Ph.D. recipient receives top award in the field of computer science

Chicago computer science Ph.D. recipient Dieter van Melkebeek has received the Association for Computing Machinery’s 1999 Doctoral Dissertation Award, which is the top such award in computer science.

Van Melkebeek received the award Saturday, May 6, in San Francisco. His dissertation, “Randomness and Completeness in Computational Complexity,” will be published in the ACM Distinguished Dissertation Series by Springer-Verlag.

“This is the only major award given for the best doctoral dissertation in computer science overall,” said Lance Fortnow, Associate Professor in Computer Science, who directed van Melkebeek’s dissertation. “I’m a little biased, but I think Dieter wrote a wonderful thesis. I’m very happy he got the award. This is the same organization that gives the Turing Award, which is the equivalent of a Nobel Prize in computer science.”

Founded in 1947, the Association for Computing Machinery has 80,000 members and bills itself as the world’s first educational and scientific computing society.

“I feel deeply honored to receive the award,” van Melkebeek said. “The list of previous recipients is very impressive. I even feel a bit uncomfortable to become part of it.

“I am also very happy as a scholar. ACM, once again, awarded the prize to theoretical work with long-term goals. It is great that a community that is largely driven by immediate practical applications recognizes the value of fundamental research and stimulates it.”

With this award, the University has joined an elite group in computer science departments, said Stuart Kurtz, Professor and Chairman of Computer Science. “The top five computer science programs––MIT, Stanford, Berkeley, Carnegie Mellon and Cornell––have dominated, accounting for 19 of the 23 awards,” Kurtz said.

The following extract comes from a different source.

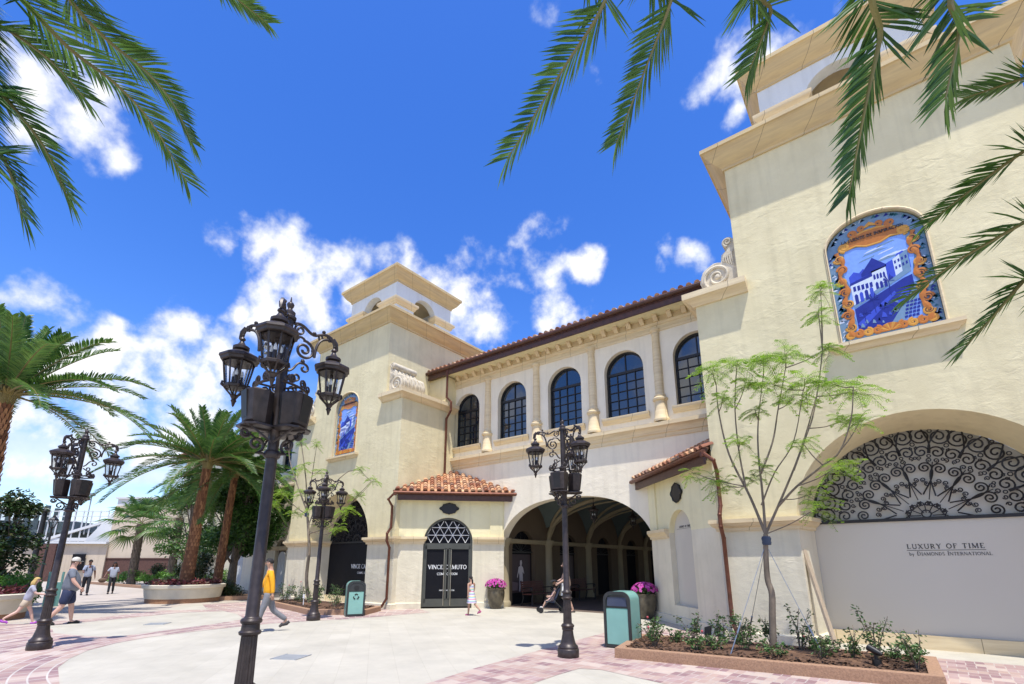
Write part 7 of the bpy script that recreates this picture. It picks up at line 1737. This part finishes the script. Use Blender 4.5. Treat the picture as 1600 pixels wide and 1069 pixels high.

Van Melkebeek’s dissertation addresses problems that have a variety of practical implications, including the creation of more reliable stock market simulations, solutions to cryptographic problems and the development of more efficient airline schedules.

Computational complexity theory deals with how many resources, especially time and memory, it would take to solve certain computational problems. From a practical standpoint, many of these problems are so similar that once an efficient solution is found for one, it also can be applied to others.

“Complexity theory is essentially about seeing whether or not we can come up with more efficient solutions for this whole class of problems,” van Melkebeek said.

Some of these problems have solutions that tend to be easily verified once found, but coming up with a good solution to begin with can be quite difficult, van Melkebeek said.

An example is the traveling salesman problem, in which the salesman must develop an itinerary that will allow him to visit a number of cities via the shortest possible route.

“It’s generally very easy to check how long a given tour takes, but it’s very hard to find the fastest tour because you might have to look through all the possibilities,” Fortnow said. “The question is, do you really need to look through all the possibilities, or can you do it more quickly?”

Many theoreticians rely on randomness, or spot-checking possibilities, in order to rapidly arrive at solutions for various problems. But true randomness is difficult to achieve, even with the help of a computer, Fortnow said. Analysts who run complex simulations that depend on randomness want to be able to trust the answers they get. Van Melkebeek’s work is partly aimed at developing trustworthy randomness-generation techniques.

In his dissertation, van Melkebeek found that randomness is of little help in solving problems of the traveling-salesman type, although it can effectively be applied to others. Knowing that randomness does not help solve certain types of problems is of potential interest to cryptographers, van Melkebeek said, because their goal is to devise impenetrable codes.

After completing his Ph.D. last year, van Melkebeek began serving a two-year joint postdoctoral research appointment with the Center for Discrete Mathematics and Theoretical Computer Science at Rutgers University and at the Institute for Advanced Study. Previous recipients of the ACM dissertation award include Ketan Mulmuley, Professor in Computer Science. Mulmuley received the award in 1986 for the Ph.D. dissertation he wrote as a student at Carnegie Mellon University. The runner-up for the 1991 award was Chicago Ph.D. recipient Carsten Lund, whose dissertation Fortnow also directed. Lund now works for AT&T Labs-Research.